Una persona determinada puede generarle animadversión a otra, pero eso en sí mismo no es odio. Es un sentimiento que, como tal, es voluble. En cambio, si una persona por la que otra siente rechazo tiene un problema determinado y es ayudada por aquella eso no es odio. No es lo mismo sentir algo que consentirlo volitivamente.
Los actos que procuran el mal de otro ser humano, ya sea con hechos o palabras injuriosas y peyorativas, ponen de relieve una falta de coraje para vencer esa tendencia que lleva a destruir al otro como sea.
Realmente, cuando se actúa con odio hacia los demás, como grupo o individualmente, los resultados a medio y largo plazo son nefastos. Con odio nunca se han llevado a cabo progresos en la humanidad. Solamente hemos de pensar en el fenómeno del nazismo o del estalinismo.

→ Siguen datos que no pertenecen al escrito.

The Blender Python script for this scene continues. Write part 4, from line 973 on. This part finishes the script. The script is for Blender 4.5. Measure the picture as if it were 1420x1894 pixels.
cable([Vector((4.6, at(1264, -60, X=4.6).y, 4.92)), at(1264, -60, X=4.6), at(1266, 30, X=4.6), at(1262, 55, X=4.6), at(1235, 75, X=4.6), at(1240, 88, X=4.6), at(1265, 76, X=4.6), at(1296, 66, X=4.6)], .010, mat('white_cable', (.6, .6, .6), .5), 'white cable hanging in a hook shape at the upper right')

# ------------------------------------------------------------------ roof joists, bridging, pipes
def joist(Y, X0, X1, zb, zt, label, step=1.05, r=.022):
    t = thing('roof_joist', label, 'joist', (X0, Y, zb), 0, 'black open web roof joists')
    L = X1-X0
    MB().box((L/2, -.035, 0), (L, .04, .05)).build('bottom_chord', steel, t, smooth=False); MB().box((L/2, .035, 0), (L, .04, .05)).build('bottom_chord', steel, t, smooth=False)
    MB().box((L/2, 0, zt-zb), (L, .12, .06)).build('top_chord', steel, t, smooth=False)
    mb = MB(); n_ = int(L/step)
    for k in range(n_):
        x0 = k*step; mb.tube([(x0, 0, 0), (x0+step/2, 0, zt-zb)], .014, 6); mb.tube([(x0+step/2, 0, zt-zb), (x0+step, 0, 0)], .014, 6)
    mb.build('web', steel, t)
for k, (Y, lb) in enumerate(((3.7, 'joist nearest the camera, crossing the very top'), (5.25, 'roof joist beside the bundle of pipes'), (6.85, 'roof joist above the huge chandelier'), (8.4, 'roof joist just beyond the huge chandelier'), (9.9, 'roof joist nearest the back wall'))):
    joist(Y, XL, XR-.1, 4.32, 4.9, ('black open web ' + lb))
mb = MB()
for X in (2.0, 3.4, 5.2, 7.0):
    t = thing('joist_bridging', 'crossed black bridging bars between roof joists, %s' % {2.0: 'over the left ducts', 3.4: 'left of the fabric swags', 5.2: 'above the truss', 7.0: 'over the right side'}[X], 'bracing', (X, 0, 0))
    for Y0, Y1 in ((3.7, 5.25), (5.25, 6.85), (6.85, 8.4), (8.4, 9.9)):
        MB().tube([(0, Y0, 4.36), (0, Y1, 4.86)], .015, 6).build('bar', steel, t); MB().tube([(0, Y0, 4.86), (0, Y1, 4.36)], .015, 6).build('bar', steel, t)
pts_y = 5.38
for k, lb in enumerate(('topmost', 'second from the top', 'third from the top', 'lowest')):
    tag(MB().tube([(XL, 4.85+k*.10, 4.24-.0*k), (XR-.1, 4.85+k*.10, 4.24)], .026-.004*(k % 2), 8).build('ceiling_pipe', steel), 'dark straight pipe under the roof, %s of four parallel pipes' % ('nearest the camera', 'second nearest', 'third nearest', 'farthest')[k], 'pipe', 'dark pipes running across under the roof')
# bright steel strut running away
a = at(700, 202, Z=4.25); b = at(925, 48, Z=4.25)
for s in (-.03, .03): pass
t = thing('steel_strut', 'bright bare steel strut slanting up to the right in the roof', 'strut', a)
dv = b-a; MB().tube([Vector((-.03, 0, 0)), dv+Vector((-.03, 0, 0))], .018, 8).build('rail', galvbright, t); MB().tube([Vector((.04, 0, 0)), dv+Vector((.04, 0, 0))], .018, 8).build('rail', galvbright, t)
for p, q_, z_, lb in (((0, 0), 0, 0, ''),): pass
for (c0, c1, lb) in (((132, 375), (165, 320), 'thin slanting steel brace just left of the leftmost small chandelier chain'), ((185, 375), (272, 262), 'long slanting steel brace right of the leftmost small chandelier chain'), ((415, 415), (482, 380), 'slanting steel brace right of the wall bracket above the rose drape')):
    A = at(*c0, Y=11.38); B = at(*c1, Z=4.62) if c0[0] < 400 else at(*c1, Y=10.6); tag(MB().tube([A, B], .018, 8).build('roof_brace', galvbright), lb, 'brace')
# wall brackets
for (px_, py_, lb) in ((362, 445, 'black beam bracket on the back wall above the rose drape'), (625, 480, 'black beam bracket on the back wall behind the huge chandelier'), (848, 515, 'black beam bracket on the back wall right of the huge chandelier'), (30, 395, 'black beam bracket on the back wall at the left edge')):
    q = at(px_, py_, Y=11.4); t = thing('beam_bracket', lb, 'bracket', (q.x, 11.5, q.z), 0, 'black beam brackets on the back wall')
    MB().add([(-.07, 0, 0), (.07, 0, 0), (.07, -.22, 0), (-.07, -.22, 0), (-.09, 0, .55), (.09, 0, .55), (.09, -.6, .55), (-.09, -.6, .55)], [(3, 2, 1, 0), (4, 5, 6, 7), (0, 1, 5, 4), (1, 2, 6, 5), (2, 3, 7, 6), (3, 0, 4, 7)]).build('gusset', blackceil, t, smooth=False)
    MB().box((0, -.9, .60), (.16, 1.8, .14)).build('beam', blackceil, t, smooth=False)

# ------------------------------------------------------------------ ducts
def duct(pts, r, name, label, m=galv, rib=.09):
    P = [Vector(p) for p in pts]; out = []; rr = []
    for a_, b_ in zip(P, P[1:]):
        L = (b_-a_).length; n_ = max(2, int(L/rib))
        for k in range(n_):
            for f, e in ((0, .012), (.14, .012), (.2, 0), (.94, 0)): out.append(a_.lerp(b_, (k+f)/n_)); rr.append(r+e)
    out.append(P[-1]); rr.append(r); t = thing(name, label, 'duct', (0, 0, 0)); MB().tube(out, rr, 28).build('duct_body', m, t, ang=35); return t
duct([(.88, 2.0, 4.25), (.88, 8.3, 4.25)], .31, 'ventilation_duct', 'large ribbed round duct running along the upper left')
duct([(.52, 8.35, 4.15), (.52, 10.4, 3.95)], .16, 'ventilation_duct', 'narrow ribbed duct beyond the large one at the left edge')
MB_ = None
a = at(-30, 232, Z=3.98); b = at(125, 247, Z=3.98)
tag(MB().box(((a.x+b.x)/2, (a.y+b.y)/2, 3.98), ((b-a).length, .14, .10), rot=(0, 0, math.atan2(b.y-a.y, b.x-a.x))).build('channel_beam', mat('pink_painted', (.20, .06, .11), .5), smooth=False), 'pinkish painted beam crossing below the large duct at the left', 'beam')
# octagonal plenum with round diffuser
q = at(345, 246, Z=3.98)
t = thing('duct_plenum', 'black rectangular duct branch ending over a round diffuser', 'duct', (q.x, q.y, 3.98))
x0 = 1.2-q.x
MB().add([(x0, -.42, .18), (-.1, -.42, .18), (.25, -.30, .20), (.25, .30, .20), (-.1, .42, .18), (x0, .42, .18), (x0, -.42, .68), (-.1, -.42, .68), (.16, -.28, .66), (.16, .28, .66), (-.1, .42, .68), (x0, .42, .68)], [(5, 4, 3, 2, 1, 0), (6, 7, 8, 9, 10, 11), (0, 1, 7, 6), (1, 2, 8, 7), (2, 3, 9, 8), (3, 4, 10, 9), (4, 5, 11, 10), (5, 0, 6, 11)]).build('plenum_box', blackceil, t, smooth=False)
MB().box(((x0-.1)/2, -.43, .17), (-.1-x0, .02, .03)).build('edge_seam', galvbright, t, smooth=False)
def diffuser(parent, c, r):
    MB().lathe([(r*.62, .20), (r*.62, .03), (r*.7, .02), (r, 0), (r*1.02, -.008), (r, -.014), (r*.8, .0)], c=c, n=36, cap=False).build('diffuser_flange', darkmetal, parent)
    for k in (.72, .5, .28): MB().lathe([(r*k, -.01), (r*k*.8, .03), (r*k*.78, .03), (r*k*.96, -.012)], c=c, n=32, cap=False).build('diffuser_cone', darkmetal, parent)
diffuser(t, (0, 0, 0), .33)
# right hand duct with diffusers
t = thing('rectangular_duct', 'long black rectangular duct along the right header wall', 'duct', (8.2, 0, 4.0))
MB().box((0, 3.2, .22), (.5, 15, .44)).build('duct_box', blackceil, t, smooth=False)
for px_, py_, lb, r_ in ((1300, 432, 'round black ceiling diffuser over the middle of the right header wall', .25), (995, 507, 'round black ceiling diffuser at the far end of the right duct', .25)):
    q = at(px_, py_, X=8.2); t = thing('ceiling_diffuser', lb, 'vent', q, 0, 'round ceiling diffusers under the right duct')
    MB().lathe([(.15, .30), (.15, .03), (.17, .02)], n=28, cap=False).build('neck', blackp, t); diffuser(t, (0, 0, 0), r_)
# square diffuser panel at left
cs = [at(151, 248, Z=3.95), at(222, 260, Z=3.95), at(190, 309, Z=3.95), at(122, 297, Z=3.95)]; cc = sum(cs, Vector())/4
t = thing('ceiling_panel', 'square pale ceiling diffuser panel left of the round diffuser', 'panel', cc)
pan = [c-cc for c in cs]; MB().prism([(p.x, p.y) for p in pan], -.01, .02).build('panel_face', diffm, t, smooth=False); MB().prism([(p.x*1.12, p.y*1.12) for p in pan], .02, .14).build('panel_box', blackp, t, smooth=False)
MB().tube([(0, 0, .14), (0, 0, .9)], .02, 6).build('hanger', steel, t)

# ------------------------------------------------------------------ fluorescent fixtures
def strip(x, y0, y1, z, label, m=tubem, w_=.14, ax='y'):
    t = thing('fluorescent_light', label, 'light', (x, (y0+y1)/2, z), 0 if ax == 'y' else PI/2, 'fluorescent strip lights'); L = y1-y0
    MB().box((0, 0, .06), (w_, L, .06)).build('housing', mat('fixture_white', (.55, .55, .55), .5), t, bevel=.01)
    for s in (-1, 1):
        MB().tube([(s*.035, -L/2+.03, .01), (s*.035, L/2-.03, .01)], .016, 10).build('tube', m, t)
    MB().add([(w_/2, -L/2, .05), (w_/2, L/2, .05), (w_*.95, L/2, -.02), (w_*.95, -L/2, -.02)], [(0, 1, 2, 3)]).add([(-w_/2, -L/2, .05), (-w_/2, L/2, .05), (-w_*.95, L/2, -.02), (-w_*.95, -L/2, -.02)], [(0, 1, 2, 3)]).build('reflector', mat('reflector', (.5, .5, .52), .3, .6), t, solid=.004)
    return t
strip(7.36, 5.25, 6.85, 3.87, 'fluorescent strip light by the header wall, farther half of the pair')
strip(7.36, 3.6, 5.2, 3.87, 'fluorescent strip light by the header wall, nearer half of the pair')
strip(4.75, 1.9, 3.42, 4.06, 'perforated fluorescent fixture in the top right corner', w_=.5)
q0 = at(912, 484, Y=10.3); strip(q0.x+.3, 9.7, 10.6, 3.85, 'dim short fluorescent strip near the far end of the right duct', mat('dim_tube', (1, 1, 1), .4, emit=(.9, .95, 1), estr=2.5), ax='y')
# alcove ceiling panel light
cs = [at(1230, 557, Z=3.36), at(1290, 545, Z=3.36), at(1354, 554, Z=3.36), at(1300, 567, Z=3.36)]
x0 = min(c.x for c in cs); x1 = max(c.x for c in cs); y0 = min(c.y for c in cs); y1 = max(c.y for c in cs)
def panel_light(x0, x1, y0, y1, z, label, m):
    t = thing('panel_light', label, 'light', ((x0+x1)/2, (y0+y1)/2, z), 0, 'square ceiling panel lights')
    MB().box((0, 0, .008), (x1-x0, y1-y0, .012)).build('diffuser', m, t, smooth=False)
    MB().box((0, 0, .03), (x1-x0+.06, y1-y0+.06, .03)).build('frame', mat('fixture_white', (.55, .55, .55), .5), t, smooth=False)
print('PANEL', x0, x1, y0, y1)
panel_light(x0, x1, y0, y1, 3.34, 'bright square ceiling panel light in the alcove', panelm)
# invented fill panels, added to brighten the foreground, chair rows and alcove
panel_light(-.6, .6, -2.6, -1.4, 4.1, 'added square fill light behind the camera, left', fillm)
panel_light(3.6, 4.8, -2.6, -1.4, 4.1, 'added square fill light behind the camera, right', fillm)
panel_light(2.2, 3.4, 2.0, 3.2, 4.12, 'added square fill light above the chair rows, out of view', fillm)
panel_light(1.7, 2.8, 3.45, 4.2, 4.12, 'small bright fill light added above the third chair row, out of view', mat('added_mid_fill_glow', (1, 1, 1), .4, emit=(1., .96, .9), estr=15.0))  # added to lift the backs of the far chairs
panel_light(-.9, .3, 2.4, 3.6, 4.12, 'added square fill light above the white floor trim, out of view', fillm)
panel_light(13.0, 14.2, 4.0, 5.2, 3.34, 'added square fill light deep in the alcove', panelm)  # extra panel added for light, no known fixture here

Hacer el bien a los demás necesita un acto de afirmación mediante la voluntad superando prejuicios, supremacías, competencias desleales y mentiras. Al fin y al cabo, nadie se ha diseñado a sí mismo para merecer lo que tiene y, por consiguiente, creerse con la capacidad de desdeñar a los demás empleando el odio implica un amor desordenado a la propia excelencia, y ese desorden no es precisamente un favorecedor de la justicia y de la paz social.